The records:
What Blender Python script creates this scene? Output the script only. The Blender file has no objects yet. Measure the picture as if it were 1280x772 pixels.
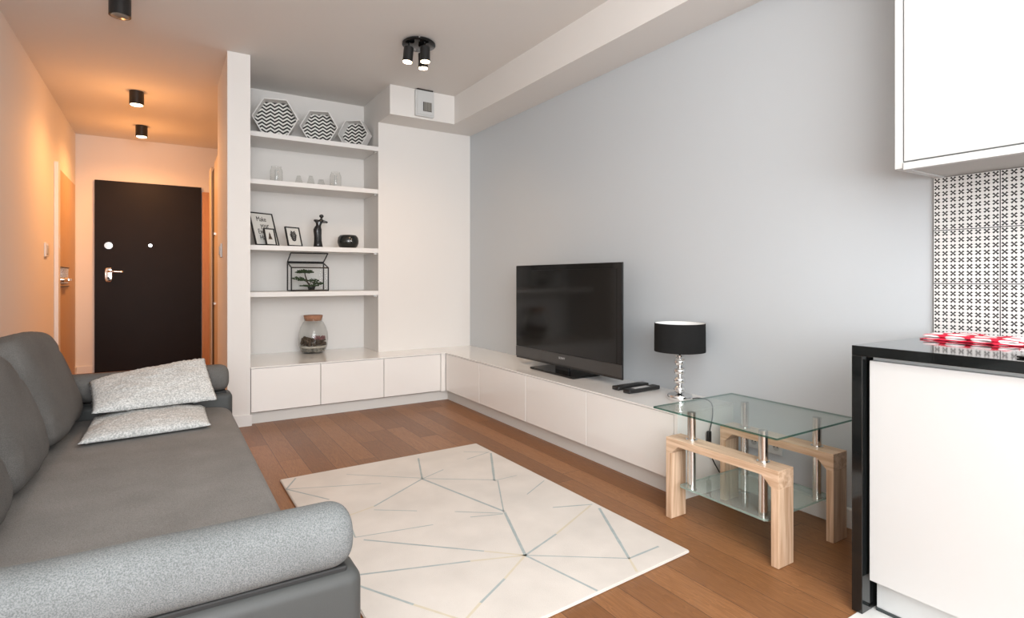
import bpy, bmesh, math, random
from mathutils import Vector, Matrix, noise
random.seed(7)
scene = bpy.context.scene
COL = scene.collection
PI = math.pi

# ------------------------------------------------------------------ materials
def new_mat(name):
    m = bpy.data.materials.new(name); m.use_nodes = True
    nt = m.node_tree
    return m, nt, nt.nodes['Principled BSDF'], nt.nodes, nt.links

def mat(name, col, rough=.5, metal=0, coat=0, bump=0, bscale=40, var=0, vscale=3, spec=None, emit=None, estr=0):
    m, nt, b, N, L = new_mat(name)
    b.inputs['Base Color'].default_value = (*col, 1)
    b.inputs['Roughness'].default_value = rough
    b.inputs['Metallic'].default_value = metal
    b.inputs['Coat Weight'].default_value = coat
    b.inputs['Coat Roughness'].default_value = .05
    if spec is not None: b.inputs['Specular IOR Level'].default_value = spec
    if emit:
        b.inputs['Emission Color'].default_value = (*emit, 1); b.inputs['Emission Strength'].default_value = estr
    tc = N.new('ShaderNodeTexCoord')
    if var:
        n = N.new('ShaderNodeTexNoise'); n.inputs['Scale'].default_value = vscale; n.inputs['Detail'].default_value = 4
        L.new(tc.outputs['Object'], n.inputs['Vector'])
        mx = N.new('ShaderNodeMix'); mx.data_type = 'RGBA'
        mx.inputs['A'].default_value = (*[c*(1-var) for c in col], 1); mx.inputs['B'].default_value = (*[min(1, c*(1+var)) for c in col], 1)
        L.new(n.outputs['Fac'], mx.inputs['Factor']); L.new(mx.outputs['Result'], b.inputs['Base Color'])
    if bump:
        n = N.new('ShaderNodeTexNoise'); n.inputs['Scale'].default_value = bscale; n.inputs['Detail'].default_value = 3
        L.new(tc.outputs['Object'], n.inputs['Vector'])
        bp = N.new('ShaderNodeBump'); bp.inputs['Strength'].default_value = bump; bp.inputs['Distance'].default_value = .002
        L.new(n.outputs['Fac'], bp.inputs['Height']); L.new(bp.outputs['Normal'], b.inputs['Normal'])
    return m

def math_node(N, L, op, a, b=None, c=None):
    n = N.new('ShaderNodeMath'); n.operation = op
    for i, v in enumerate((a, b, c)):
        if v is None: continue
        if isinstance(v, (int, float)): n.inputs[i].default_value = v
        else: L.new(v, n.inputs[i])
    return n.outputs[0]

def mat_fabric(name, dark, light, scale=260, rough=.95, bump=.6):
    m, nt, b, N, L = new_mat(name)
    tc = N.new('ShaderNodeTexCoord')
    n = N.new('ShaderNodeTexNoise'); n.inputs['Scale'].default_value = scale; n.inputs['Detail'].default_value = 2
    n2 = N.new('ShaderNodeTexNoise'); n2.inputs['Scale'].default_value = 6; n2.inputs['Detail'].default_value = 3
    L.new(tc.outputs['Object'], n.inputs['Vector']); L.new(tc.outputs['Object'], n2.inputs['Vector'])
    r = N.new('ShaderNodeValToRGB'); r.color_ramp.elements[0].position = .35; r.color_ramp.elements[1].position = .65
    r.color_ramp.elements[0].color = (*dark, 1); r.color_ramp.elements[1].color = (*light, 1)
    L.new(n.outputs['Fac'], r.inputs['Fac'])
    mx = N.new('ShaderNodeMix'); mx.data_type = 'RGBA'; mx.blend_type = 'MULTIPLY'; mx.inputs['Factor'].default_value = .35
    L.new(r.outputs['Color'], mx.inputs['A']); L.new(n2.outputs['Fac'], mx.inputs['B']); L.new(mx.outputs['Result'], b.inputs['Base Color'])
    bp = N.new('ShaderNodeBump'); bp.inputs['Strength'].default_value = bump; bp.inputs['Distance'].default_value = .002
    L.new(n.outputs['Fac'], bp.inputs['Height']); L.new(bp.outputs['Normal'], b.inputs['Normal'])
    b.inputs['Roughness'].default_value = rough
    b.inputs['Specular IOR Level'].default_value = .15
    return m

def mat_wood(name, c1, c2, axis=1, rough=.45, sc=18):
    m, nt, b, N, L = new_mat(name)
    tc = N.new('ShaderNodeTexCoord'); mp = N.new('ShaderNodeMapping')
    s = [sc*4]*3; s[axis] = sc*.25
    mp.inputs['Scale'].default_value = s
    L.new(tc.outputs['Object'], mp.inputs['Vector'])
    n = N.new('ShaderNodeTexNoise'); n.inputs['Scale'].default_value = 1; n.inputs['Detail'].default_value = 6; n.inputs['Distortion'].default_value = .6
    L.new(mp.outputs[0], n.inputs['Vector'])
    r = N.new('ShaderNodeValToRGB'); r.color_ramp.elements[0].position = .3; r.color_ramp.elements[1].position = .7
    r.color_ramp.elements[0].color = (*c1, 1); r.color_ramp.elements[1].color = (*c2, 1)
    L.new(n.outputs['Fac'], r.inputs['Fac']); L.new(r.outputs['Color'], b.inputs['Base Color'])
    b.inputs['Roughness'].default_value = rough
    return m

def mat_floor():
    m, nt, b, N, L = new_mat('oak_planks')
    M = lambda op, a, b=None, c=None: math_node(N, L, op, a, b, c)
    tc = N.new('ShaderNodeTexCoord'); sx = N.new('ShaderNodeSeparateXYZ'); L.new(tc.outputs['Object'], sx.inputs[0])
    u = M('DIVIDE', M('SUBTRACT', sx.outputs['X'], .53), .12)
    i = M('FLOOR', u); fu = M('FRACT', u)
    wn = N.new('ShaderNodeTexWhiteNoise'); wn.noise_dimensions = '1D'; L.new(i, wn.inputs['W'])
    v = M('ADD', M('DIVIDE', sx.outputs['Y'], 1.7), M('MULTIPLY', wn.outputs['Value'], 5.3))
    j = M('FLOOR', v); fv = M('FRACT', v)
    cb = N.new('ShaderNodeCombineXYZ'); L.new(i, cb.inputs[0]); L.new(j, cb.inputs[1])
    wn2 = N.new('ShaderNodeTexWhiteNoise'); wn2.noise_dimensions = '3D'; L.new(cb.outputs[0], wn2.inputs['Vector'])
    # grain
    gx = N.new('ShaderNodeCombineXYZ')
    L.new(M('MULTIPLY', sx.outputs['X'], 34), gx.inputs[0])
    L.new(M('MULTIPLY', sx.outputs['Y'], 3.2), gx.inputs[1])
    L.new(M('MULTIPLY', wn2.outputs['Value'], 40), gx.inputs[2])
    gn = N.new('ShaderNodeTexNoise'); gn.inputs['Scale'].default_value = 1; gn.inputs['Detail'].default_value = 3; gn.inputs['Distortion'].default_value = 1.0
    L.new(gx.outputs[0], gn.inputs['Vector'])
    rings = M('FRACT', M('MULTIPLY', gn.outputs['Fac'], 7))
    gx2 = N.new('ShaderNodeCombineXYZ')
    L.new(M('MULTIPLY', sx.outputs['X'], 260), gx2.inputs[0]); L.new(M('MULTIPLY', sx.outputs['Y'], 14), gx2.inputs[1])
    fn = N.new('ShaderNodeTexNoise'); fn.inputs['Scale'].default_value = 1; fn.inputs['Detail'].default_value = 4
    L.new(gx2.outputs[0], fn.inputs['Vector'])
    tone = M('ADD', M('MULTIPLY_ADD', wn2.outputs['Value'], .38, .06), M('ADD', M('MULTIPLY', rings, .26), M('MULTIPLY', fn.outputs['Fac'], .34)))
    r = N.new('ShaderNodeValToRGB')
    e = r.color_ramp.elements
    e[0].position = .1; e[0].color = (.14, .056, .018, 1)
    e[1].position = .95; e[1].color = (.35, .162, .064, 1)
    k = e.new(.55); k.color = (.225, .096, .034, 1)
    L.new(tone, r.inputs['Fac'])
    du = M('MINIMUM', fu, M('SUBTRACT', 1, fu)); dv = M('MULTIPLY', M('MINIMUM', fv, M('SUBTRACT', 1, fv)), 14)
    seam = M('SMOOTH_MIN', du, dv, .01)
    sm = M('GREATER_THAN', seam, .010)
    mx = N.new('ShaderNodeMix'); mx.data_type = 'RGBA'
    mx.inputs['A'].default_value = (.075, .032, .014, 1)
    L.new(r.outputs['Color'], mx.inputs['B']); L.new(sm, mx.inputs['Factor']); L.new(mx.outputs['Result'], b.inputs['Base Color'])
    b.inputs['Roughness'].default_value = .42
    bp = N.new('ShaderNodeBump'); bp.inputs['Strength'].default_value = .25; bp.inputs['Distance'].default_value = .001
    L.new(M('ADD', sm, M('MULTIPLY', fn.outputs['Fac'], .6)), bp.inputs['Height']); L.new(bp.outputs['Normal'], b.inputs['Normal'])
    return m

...

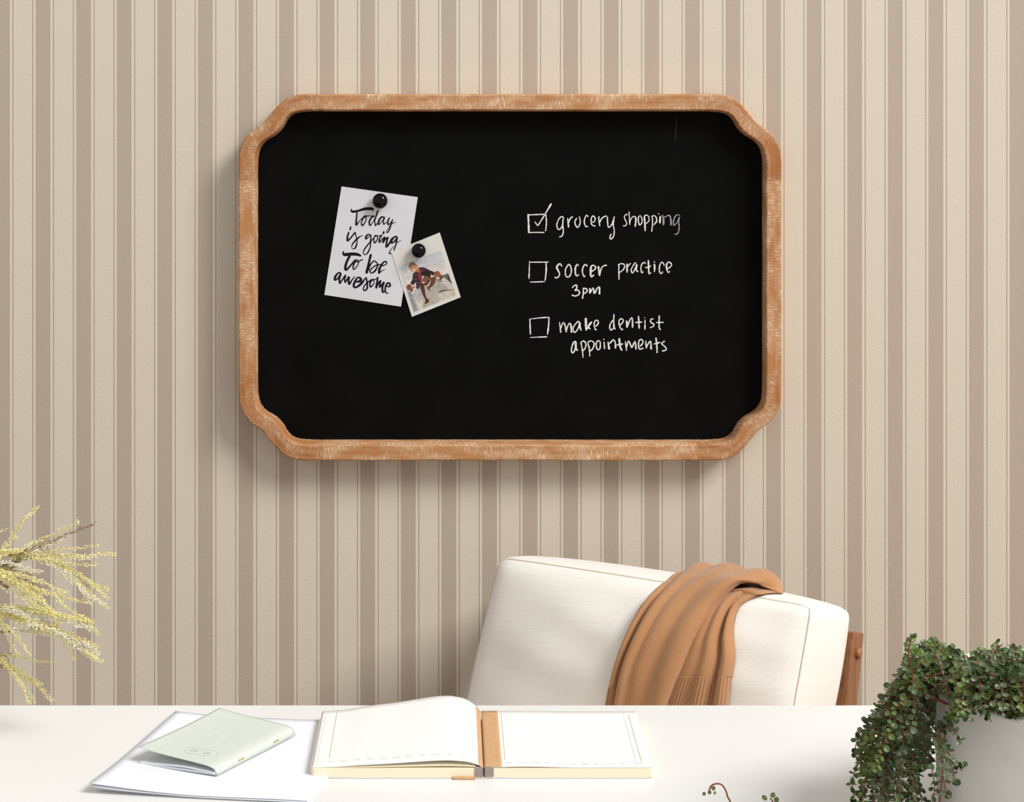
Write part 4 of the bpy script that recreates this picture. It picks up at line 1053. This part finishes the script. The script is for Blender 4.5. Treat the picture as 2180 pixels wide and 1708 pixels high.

---

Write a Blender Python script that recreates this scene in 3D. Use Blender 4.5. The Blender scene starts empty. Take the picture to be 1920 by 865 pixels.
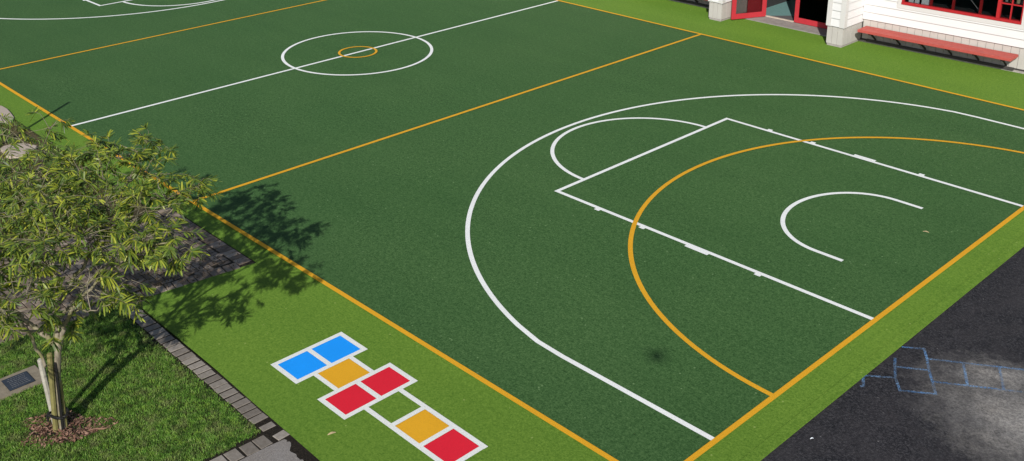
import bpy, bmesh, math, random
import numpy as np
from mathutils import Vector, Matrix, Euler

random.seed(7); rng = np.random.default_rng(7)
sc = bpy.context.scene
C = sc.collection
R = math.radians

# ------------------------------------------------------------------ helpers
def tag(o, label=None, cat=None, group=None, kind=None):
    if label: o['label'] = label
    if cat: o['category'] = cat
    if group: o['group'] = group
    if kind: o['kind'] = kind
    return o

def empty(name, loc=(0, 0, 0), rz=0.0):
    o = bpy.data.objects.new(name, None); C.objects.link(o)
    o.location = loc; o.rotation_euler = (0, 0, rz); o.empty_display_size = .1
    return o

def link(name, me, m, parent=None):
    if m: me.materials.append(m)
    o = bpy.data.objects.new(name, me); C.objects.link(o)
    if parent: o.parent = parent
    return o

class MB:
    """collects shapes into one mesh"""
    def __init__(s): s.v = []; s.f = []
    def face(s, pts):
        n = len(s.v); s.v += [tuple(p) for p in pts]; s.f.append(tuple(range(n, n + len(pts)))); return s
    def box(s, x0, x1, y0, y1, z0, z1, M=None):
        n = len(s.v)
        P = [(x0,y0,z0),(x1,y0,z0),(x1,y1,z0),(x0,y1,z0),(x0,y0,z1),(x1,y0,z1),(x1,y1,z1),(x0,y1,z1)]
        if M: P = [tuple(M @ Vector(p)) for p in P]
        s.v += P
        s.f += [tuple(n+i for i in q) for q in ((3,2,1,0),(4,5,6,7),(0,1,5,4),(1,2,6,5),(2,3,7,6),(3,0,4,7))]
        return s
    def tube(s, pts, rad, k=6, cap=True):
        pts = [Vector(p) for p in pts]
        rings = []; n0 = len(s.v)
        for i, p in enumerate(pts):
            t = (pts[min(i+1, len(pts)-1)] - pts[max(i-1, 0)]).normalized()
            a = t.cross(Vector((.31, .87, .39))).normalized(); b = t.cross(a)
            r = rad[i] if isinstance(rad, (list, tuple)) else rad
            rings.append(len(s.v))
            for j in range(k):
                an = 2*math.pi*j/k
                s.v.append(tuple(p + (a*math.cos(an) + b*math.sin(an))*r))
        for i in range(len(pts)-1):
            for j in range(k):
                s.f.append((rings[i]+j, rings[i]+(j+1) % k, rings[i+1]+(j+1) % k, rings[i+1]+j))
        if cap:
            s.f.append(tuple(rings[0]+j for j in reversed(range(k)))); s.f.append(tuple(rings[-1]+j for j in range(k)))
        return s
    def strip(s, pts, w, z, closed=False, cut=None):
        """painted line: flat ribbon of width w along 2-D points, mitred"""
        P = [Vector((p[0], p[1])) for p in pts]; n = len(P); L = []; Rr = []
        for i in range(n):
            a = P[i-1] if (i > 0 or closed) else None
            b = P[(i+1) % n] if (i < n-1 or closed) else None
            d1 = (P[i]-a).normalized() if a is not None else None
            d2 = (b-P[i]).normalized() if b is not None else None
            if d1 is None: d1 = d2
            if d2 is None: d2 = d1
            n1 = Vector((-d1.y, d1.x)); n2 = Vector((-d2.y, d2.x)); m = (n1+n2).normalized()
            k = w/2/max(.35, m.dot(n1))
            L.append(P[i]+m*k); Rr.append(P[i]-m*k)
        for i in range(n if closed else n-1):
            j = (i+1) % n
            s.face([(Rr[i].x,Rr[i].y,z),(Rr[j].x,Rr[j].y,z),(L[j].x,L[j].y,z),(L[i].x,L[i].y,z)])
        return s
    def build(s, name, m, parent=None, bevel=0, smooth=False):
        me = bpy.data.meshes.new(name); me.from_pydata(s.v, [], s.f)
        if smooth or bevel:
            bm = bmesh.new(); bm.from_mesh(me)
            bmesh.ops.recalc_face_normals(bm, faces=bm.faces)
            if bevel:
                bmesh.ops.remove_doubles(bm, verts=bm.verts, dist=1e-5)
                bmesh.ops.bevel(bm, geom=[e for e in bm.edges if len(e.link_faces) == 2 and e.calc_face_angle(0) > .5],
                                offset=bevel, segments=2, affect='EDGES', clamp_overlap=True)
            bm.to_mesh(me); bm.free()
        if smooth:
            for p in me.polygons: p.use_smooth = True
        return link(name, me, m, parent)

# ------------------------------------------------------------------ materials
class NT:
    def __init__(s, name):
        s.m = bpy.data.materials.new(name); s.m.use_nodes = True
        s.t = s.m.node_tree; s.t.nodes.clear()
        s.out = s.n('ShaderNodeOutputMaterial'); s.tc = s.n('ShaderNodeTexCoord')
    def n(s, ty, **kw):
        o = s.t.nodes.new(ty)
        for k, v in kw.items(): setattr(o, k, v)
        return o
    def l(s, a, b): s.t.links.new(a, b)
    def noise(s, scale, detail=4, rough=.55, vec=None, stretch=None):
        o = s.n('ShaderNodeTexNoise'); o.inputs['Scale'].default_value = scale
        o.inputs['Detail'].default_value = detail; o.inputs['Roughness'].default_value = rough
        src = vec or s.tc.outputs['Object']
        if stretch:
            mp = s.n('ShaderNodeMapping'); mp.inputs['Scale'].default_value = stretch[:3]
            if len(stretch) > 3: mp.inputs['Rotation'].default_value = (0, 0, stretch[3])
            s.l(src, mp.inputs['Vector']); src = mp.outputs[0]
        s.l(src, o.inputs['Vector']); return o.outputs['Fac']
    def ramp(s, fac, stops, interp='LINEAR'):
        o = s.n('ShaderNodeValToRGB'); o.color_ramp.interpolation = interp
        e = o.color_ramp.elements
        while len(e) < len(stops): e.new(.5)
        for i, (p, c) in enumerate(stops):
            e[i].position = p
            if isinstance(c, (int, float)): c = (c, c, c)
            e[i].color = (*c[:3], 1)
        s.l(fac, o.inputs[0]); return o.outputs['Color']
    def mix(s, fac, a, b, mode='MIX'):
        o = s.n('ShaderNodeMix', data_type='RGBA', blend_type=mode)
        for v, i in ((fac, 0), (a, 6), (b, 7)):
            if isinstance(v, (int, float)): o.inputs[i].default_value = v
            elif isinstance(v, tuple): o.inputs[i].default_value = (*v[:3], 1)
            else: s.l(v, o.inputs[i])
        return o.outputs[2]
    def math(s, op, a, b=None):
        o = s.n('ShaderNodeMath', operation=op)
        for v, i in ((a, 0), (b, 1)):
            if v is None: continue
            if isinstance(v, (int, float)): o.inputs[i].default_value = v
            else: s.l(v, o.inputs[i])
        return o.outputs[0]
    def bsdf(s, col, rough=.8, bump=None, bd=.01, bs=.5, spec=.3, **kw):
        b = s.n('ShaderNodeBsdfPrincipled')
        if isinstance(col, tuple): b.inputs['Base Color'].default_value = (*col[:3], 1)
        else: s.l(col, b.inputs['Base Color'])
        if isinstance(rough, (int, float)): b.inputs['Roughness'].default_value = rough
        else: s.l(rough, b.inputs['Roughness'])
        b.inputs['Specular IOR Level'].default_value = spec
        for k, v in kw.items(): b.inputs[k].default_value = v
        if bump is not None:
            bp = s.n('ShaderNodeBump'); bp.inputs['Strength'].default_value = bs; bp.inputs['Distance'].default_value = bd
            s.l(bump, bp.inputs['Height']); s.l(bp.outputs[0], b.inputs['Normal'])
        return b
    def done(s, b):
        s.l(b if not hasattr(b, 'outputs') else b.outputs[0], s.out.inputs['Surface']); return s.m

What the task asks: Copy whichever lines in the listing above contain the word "picture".

Problem solution:
What Blender Python script creates this scene? Output the script only. The Blender file has no objects yet. Measure the picture as if it were 1280x772 pixels.
Write part 4 of the bpy script that recreates this picture. It picks up at line 1053. This part finishes the script. The script is for Blender 4.5. Treat the picture as 2180 pixels wide and 1708 pixels high.
Write a Blender Python script that recreates this scene in 3D. Use Blender 4.5. The Blender scene starts empty. Take the picture to be 1920 by 865 pixels.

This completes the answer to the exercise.